=== RECORDS PROVIDED ===

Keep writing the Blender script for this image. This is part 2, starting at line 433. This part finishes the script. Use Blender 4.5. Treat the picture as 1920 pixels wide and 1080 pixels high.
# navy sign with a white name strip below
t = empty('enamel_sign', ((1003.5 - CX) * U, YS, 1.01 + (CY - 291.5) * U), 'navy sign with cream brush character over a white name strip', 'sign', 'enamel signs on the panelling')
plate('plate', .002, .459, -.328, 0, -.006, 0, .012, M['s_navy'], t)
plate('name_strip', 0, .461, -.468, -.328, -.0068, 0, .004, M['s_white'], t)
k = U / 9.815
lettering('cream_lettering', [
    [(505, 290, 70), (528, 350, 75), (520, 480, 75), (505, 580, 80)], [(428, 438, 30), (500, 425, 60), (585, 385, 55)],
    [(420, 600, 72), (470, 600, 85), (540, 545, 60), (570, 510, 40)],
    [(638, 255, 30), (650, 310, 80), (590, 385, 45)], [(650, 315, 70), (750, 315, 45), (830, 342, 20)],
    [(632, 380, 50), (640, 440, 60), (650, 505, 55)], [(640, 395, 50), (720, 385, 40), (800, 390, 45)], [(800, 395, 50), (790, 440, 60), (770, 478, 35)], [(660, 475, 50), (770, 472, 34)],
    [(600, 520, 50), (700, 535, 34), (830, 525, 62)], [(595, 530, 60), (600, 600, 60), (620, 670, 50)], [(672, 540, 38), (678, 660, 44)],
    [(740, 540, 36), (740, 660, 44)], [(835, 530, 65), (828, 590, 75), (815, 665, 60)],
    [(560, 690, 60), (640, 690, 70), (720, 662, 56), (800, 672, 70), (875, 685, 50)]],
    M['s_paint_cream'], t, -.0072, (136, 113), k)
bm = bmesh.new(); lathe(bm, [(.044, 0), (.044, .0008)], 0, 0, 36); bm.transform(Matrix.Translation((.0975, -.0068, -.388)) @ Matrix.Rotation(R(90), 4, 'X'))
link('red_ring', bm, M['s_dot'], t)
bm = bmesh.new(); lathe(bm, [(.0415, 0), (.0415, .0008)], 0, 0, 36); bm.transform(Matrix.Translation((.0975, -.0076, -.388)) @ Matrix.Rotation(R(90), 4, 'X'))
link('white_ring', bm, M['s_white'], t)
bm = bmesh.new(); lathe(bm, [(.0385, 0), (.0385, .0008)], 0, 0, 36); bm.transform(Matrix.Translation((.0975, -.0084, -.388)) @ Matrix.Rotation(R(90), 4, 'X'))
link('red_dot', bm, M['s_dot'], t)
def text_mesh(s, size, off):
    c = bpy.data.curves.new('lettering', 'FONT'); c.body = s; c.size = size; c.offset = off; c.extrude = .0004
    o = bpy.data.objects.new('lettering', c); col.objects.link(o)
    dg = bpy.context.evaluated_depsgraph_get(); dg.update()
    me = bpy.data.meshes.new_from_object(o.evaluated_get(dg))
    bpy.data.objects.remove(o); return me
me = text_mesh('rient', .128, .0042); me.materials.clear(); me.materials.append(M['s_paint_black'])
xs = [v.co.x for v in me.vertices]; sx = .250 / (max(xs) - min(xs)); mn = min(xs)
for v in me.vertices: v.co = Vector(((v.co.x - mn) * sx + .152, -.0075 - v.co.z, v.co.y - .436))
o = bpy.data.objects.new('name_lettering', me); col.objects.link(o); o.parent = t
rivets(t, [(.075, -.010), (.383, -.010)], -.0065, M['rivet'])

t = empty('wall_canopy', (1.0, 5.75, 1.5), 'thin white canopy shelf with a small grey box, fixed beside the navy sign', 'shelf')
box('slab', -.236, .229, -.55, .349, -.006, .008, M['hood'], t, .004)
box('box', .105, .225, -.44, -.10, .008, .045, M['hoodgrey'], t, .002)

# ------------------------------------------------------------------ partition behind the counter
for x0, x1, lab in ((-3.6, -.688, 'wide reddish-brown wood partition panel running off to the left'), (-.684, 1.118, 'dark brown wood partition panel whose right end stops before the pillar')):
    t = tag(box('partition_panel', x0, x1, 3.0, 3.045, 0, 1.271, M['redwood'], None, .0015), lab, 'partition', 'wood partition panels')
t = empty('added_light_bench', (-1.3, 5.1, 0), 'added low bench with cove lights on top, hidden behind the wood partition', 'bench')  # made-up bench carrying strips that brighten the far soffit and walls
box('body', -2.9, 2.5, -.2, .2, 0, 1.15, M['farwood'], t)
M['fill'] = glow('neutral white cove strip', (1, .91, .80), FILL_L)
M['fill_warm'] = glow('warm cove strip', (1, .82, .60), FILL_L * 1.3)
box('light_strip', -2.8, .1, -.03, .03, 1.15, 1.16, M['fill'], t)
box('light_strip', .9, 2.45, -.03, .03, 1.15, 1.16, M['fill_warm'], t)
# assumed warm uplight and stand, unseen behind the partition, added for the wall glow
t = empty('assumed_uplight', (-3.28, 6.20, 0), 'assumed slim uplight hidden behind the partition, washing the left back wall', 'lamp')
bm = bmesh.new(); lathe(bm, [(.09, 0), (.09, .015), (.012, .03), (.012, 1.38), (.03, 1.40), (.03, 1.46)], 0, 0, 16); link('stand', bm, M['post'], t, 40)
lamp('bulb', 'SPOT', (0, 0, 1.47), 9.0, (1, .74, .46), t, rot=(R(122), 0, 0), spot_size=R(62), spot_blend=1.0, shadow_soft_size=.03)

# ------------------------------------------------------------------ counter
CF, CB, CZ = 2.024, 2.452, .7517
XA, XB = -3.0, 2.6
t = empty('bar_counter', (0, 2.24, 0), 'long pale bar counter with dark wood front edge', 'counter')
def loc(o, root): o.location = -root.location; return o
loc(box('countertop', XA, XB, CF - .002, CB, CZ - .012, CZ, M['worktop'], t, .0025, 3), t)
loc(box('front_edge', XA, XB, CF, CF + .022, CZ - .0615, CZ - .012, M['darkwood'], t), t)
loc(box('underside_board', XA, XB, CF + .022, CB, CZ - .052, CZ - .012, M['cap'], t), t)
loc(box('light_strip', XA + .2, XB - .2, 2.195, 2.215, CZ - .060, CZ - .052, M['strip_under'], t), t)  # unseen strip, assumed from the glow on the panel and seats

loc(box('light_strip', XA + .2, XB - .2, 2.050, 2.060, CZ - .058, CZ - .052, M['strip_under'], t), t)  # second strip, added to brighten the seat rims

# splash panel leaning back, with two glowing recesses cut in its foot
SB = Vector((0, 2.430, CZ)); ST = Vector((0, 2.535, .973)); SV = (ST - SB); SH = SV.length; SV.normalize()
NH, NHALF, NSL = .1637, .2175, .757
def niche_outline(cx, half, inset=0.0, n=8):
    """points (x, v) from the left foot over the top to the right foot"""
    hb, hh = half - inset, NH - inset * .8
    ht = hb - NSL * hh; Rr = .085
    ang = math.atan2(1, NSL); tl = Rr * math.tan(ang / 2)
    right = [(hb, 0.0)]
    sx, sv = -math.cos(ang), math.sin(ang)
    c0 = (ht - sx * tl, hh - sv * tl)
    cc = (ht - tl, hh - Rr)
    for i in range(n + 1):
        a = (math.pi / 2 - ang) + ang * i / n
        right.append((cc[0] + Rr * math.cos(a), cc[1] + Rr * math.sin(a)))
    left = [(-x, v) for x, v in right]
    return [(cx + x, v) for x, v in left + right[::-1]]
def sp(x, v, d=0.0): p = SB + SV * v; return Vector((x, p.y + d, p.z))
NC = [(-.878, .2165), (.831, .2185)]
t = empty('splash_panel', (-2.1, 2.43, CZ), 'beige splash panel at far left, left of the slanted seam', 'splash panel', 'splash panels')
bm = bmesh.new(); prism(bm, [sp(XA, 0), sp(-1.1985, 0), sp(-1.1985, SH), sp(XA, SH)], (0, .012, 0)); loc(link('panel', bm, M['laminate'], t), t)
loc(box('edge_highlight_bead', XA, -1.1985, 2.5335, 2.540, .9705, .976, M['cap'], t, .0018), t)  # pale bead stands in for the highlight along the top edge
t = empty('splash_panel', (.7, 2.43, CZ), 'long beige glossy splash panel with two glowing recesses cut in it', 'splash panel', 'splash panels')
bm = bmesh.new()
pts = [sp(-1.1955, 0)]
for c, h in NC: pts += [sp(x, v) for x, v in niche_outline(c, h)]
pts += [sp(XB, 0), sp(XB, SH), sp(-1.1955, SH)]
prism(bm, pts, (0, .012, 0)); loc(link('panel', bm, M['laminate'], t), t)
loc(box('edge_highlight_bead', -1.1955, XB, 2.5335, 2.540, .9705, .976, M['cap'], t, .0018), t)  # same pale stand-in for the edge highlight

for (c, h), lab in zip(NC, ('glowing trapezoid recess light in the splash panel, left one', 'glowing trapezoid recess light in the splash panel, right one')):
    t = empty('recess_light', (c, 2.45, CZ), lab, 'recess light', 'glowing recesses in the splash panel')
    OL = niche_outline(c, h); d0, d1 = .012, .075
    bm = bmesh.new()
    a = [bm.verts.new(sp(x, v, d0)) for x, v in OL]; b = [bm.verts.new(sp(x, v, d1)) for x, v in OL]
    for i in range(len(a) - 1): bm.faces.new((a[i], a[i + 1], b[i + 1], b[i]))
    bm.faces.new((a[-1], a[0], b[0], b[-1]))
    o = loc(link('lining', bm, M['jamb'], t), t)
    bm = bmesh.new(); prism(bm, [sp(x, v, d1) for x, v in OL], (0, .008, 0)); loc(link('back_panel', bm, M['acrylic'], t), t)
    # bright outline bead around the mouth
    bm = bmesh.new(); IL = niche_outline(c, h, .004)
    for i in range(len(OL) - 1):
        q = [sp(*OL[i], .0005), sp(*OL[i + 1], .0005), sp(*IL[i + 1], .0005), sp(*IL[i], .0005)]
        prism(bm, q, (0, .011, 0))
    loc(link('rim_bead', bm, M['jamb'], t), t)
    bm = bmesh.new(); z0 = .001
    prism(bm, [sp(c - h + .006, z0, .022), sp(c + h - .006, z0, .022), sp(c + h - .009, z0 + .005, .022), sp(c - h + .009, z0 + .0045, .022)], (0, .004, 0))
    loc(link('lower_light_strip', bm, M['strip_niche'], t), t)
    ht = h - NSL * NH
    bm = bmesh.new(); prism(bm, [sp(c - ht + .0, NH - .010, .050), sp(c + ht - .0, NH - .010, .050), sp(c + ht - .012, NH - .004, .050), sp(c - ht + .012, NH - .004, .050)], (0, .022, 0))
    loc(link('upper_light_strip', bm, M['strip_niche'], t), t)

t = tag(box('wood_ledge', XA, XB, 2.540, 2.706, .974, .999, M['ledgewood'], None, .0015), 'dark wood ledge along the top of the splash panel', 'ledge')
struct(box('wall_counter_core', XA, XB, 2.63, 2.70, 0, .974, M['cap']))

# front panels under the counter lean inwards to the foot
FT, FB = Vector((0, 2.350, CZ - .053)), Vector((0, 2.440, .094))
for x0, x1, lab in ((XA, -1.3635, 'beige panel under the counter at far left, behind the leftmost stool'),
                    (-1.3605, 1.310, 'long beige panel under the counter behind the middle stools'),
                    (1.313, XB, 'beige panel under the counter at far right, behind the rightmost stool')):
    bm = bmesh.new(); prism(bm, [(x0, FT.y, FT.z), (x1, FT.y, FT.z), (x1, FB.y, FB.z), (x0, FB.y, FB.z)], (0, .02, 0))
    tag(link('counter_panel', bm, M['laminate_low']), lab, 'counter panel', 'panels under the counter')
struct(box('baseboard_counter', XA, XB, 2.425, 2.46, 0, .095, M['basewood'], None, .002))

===
=== RECORDS PROVIDED ===

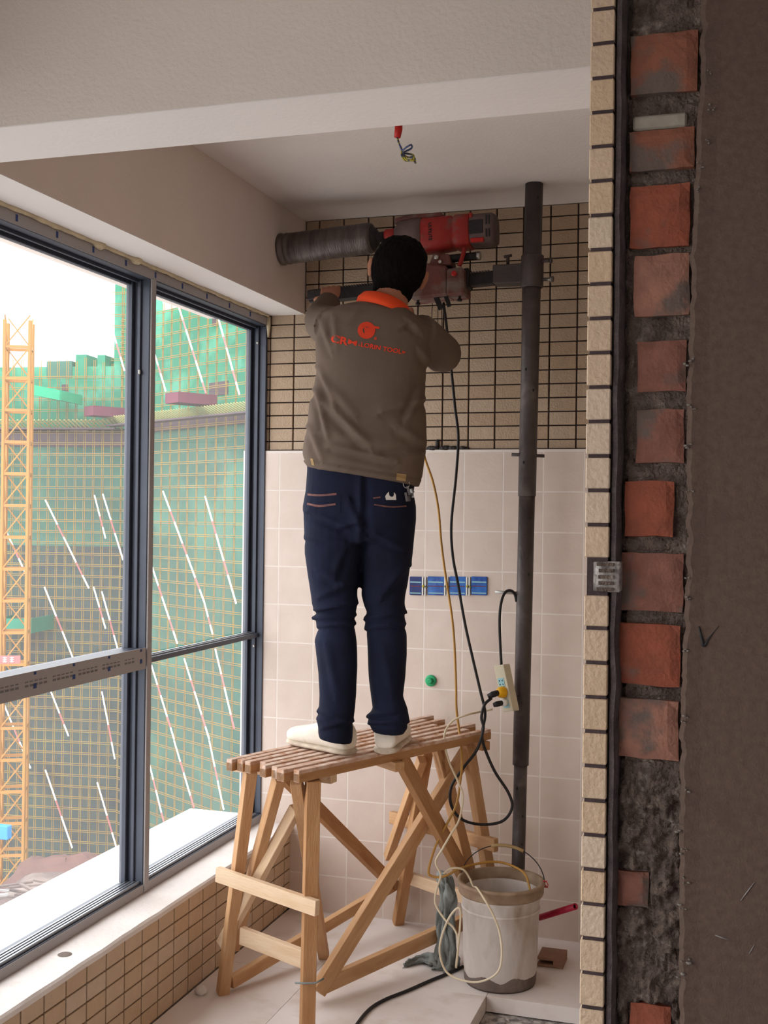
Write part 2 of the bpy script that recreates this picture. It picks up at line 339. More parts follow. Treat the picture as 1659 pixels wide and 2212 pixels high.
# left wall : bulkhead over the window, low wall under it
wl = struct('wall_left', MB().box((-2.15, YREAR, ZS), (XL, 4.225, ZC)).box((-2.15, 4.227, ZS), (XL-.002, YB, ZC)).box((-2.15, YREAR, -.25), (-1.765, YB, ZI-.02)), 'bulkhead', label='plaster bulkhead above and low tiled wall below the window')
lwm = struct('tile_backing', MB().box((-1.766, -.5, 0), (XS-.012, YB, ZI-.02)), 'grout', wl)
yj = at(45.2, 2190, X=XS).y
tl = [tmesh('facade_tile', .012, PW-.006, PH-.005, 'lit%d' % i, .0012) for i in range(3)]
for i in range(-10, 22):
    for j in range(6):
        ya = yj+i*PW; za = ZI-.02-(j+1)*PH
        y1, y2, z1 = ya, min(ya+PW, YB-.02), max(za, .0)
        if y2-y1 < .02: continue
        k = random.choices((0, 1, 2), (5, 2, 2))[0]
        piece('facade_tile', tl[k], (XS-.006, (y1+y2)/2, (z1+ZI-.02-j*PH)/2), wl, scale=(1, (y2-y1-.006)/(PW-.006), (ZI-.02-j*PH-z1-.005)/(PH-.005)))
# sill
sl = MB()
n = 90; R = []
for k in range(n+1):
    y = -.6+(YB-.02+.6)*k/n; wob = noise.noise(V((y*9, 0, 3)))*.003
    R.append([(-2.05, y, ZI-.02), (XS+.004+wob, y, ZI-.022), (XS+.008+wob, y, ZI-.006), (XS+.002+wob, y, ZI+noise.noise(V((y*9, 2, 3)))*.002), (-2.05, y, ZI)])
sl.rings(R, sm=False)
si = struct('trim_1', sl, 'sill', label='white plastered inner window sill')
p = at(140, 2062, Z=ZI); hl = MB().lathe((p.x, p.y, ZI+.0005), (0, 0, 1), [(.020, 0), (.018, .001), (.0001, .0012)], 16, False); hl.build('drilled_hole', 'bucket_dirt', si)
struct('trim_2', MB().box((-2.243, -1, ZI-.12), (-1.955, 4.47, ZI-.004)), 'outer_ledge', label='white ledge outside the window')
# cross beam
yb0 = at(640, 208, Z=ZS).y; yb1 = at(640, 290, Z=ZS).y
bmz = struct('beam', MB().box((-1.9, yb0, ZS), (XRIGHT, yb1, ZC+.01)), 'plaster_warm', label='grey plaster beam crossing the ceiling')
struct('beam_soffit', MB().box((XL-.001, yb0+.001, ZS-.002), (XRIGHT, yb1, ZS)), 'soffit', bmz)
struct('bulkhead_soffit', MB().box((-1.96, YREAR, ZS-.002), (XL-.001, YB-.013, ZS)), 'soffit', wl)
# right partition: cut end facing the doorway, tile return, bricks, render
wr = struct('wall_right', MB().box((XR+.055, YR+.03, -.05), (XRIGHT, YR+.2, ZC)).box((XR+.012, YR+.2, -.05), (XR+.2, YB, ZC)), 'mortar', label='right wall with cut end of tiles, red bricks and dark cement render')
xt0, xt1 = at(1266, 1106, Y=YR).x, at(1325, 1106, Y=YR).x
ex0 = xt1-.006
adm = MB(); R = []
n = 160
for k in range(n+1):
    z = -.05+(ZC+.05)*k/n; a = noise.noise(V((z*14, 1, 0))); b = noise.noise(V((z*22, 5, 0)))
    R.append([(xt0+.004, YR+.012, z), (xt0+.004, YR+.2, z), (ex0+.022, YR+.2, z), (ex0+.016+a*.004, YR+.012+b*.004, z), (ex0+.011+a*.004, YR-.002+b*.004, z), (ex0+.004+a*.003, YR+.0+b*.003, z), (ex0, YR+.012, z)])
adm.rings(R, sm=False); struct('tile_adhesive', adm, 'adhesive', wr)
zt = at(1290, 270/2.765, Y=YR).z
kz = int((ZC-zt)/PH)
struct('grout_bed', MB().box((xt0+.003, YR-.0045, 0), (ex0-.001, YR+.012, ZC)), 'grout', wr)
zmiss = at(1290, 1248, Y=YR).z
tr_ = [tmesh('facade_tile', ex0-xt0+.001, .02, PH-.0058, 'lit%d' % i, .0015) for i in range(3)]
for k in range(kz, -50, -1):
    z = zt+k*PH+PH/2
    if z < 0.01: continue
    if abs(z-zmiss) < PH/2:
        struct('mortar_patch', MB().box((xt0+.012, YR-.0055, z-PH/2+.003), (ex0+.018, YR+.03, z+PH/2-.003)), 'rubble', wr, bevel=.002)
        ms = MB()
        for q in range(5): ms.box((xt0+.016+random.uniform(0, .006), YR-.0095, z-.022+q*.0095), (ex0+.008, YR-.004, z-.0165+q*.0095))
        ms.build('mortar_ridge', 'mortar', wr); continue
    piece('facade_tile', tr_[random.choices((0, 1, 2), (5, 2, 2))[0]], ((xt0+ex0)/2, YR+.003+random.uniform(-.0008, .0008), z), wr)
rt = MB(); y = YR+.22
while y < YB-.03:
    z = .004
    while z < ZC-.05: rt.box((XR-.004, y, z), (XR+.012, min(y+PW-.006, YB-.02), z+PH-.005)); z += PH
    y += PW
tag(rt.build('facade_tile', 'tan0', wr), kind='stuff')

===

*STATED GOAL:*
Begin at the line that has "(1.313, XB, 'beige", stop after the line that has "M['basewood'], None, .002))", and repeat exactly those lines, nothing more.

*FULL OUTPUT:*
                    (1.313, XB, 'beige panel under the counter at far right, behind the rightmost stool')):
    bm = bmesh.new(); prism(bm, [(x0, FT.y, FT.z), (x1, FT.y, FT.z), (x1, FB.y, FB.z), (x0, FB.y, FB.z)], (0, .02, 0))
    tag(link('counter_panel', bm, M['laminate_low']), lab, 'counter panel', 'panels under the counter')
struct(box('baseboard_counter', XA, XB, 2.425, 2.46, 0, .095, M['basewood'], None, .002))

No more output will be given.